O António pode ter sido despedido, mas não era nas últimas horas de trabalho que iria manchar o currículo de funcionário exemplar.
"Se não fosse isso eu não pegava na mota, eu jurei que não pegava mais, eu tenho filhos a quem dar de comer!"
António já viveu 45 anos difíceis. Nunca andou na escola porque a mãe morreu quando tinha dez anos. Sabe escrever e ler apenas o seu nome. É o único que sustenta a casa onde vive com a mulher e seis filhos: três biológicos, outros três a quem deu o nome. A advogada pede atenção à "situação de desespero do arguido, que ficou sem trabalho". O problema é que António tem um cadastro gordo como um texugo que não abona a seu favor: condenações por furto qualificado na forma tentada, dano e ofensas à integridade física e outras por condução sem habilitação legal.
Mas "o arrependimento" e "os seis filhos que tem para criar" também amolecem o coração da juíza, que o condena a pagar 750 euros de multa que podem ser substituídos por trabalho em favor da comunidade.

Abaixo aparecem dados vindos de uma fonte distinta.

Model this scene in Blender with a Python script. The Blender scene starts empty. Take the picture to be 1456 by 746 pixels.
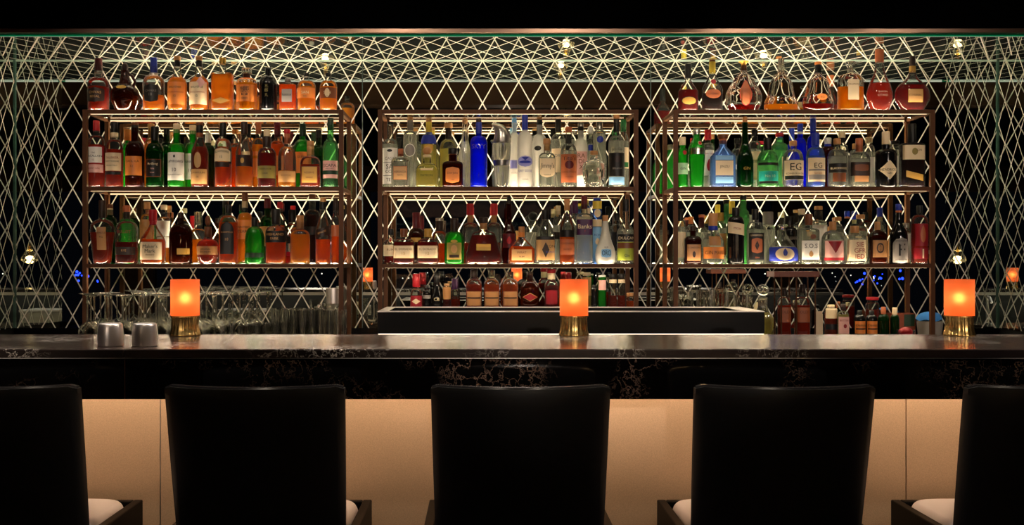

"Senhor arguido, tem antecedentes pela prática deste crime. Já tinha jurado não voltar a pegar no motociclo e as juras são para cumprir."
"Pois, doutora, eu sei. Ainda se alguém me tivesse mandado parar, mas fui eu que fui ter com a polícia."
"Veja lá não volte a pegar em mais nenhuma mota ou carro."
"Num carro nunca peguei na vida. Muito obrigada, sô doutora. Tenho de acabar de criar os meus filhos."
Desta vez, António safa-se e ainda fica livre para cumprir a sua missão. "Criei os outros filhos, agora Deus me mate se não consigo criar estes."